The world media covered Aleksandr’s return to Russia in 1994 extensively, including Aleksandr’s speech to the crowd assembled to greet him at the train station in Moscow. His son’s homecoming a year earlier, in 1993, was also an emotional experience. “I came back first on tour,” he said. “I was piano soloist for the National Symphony Orchestra from Washington. I went on tour to Moscow, St. Petersburg, and the Baltic countries. I came first and foremost as a pianist, but also as the son of my father and a son of Russia returning after almost exactly two decades away.”
“Those were amazing days—to be subsumed in a sea of Russianness all around me,” he said. “Not just certain people or just a group of people but everything, everybody, the whole mass of people, to hear hundreds of people talking all at once on a metro train and to see the Russian signs—just prosaic, nothing special, just ‘milk’ or ‘groceries’ and directions—seeing and hearing and smelling Russian was just incredible.”
Ignat said that there is something mysterious and indescribable to him about home. “We were reared in that natural love for our homeland, for our culture, and her language and her people, her composers and her artists,” he told me. “To go back home really was going home, even though for us children, we also had the home where we grew up and the country to which we were grateful and of which we also felt a strong part, so there is a duality there. These questions to do with home and belonging are fascinating and difficult ones to identify and verbalize, because they seem to go right to our subconscious; to some innermost area that is not open for easy examination.”

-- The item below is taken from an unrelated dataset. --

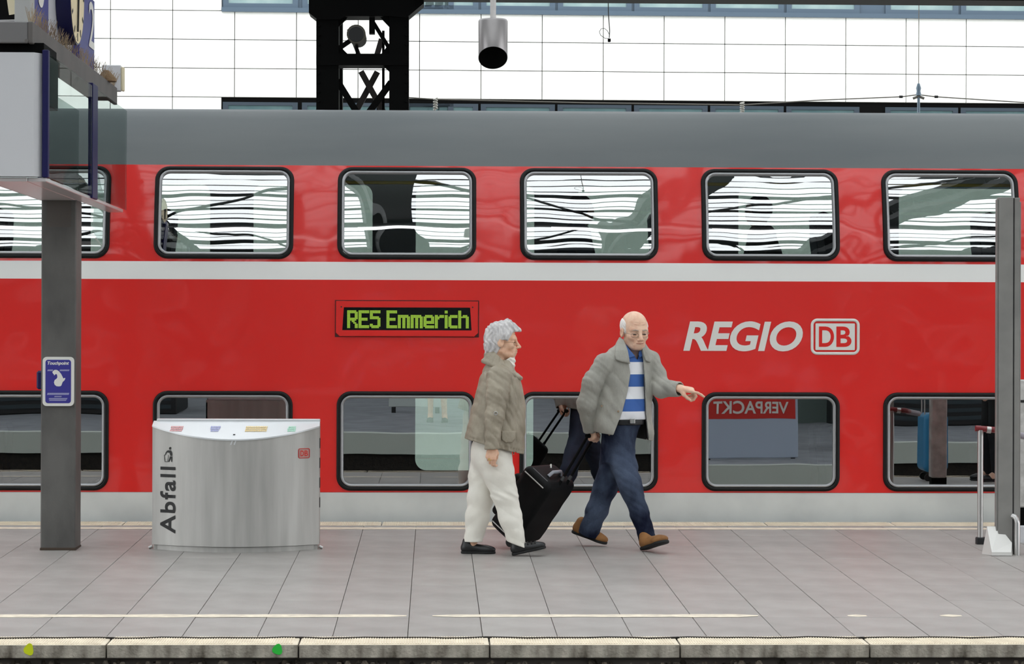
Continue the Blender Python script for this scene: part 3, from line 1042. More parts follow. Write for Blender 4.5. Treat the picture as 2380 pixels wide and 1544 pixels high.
lidtext(487, 514, 988, 999, mat('sticker_blue', rgb(160, 164, 216), 0.5), 3)
lidtext(568, 624, 988, 999, mat('sticker_yellow', rgb(238, 206, 130), 0.5), 3)
lidtext(668, 692, 988, 999, mat('sticker_green', rgb(160, 222, 190), 0.5), 3)
k = MB(); k.tube([(0.0, -0.165, zlid(-0.165) + 0.002), (0.0, -0.165, zlid(-0.165) + 0.008)], 0.008, 8); k.build('lid_lock', M_dark, lid)
# lettering on the curved front
def on_front(px, py):
    """local x, z of a pixel on the bowed front"""
    y = 0
    for _ in range(4):
        p = at(px, py, YB + y)
        y = yfr((p.x - bc) / bw)
    return p.x - bc, p.z - zg_b
def wrap(me, off=0.004):
    for v in me.vertices:
        v.co.y = yfr(v.co.x / bw) - off
    return me
xa, za = on_front(372, 1239)
xb, zb2 = on_front(408, 1086)
me = text_mesh('abfall_lettering', 'Abfall', M_print_black, zb2 - za, xb - xa, offset=0.018, spacing=1.14)
for v in me.vertices:
    x, y, z = v.co
    v.co = (xb - z, 0, za + x)
link('abfall_lettering', wrap(me), bin_)
# litter pictogram: figure throwing something into a basket
k = MB()
def picto(pts): 
    pl_ = [on_front(*q) for q in pts]
    k.add([(x, 0, z) for x, z in pl_], [tuple(range(len(pl_)))])
picto([(393, 1041), (396, 1039), (398, 1042), (396, 1046), (393, 1045)])
picto([(391, 1047), (397, 1047), (400, 1053), (400, 1060), (396, 1060), (394, 1053), (388, 1052), (385, 1056), (384, 1054), (388, 1048)])
picto([(395, 1061), (400, 1061), (400, 1074), (398, 1074), (397, 1065), (393, 1074), (391, 1074)])
for seg in ([(381, 1058), (382.2, 1058), (384, 1074), (382.8, 1074)], [(383, 1072.8), (389, 1072.8), (389, 1074), (383, 1074)], [(391, 1058), (392, 1058), (390, 1074), (389, 1074)], [(382, 1058), (385, 1055), (386, 1056), (383, 1059)]):
    picto(seg)
link('litter_pictogram', wrap(k.mesh('litter_pictogram', M_print_black)), bin_)
xa, za = on_front(691, 1066)
xb, zb2 = on_front(722.5, 1042)
cx_, cz_ = (xa + xb) / 2, (za + zb2) / 2
u_ = cx_ / bw
slope_ = 2 * BUL * u_ / bw
M_bin_paper = M_steel
db_logo(bin_, (cx_, yfr(u_) - 0.002, cz_), (xb - xa) * 1.02, zb2 - za, M_print_red, (mat('logo_paper_steel', rgb(196, 150, 142), 0.5), M_print_red), rot=(0, 0, math.atan(slope_)), thick=0.0012)
for dx in (-0.012, 0.012):
    k = MB(); k.bar((dx - 0.006, yfr(0) - 0.001, on_front(545, 1031)[1] - 0.01), (dx + 0.006, yfr(0) - 0.001, on_front(545, 1024)[1]), 0.008, 0.002); k.build('lock_mark', M_steel_lid, bin_)

# ================================================================== column, sign case, beam
YC = 18.13
cl, crr = at(95, 900, YC).x, at(176, 900, YC).x
col_z = gz(YC)
col = empty('steel_column', ((cl + crr) / 2, YC + 0.14, col_z), 'dark grey square steel column carrying the sign case at the left', 'column')
cx = (cl + crr) / 2
k = MB(); k.bbox(cl - cx, crr - cx, -0.14, 0.14, -0.03, 2.46 - col_z, 0.008); k.build('shaft', M_column, col)
k = MB(); k.bbox(cl - cx - 0.004, crr - cx + 0.004, -0.145, 0.145, -0.02, 0.02, 0.006); k.build('base_rust', mat('rust_edge', rgb(66, 54, 44), 0.9), col)
k = MB(); p = at(135, 500, YC); k.box(-0.085, 0.085, -0.142, -0.13, at(135, 528, YC).z - col_z, at(135, 458, YC).z - col_z); k.build('cover_plate', mat('cover_dark', rgb(82, 76, 72), 0.6), col)

YS0, YS1 = 15.95, 20.0
XG = at(112, 300, YS0).x
XL = at(-31, 300, YS0).x
zT, zBm = 3.245, at(112, 411, YS0).z
case = empty('sign_case', (XG - 0.2, (YS0 + YS1) / 2, zBm), 'pale grey and blue glazed sign case mounted overhead on the column', 'sign')
sb = case.location.copy()
def cb(name, x0, x1, y0, y1, z0, z1, m, bev=0.004):
    k = MB(); k.bbox(x0 - sb.x, x1 - sb.x, y0 - sb.y, y1 - sb.y, z0 - sb.z, z1 - sb.z, bev)
    return k.build(name, m, case)
x80, x96 = at(80, 300, YS0).x, at(96, 300, YS0).x
k = MB()
k.prism([(XL - sb.x, YS0 - 0.03 - sb.y), (x80 - sb.x, YS0 - 0.03 - sb.y), (x96 - sb.x, YS0 + 0.03 - sb.y), (x96 - sb.x, YS0 + 0.06 - sb.y), (XL - sb.x, YS0 + 0.06 - sb.y)], 2, 0.0, zT - zBm)
k.build('end_panel', M_palebox, case)
ym = at(218, 400, 18.05).y
cb('corner_profile', x96 + 0.004, XG + 0.001, YS0, YS0 + 0.05, zBm - 0.004, zT + 0.02, M_blue)
cb('mullion', XG - 0.03, XG + 0.004, 18.0, 18.26, zBm - 0.02, zT + 0.02, M_blue)
cb('mullion', XL, XL + 0.03, 18.0, 18.26, zBm - 0.02, zT + 0.02, M_blue)
for (ya, yb_) in ((YS0 + 0.05, 18.0), (18.26, YS1)):
    cb('glass_pane', XG - 0.008, XG, ya, yb_, zBm - 0.006, zT, M_caseglass, 0.002)
    cb('glass_pane', XL, XL + 0.008, ya, yb_, zBm, zT, M_caseglass, 0.002)
cb('base_tray', XL, cl - 0.01, YS0, YS1 - 0.25, zBm - 0.03, zBm - 0.006, M_under_panel)
cb('base_tray', crr + 0.0, XG - 0.012, YS0 + 0.01, YS1 - 0.12, zBm - 0.03, zBm - 0.006, M_under_panel)
cb('base_tray', cl - 0.01, crr, YS0, YC, zBm - 0.03, zBm - 0.006, M_under_panel)
cb('header', XL + 0.02, XG - 0.03, YS0 + 0.02, YS0 + 0.55, zT, 3.31, M_black)
cb('dark_box', XL + 0.02, XG - 0.02, YS0 + 0.1, YS0 + 0.55, zT - 0.31, zT, mat('box_dark', rgb(24, 30, 34), 0.4))  # dark box added inside the near end of the case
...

Ignat experiences this sense of two homes as “going back and forth, literally, physically, and culturally.” The prescient warnings of his father to both West and East still beckon us to introspection. “Ultimately, the big questions are: Why are we put on earth? What is the purpose of our existence, assuming it is more than just filling ourselves with material things . . . It is in that area that West and East certainly come together, and it is in that area that Solzhenitsyn’s warnings are most relevant today—because we must always, first and foremost, care for our soul and the souls of our neighbors.”
Because as all true home-seekers have understood, we are to be pilgrims here below—striving for a different home far beyond physical borders in the City of God.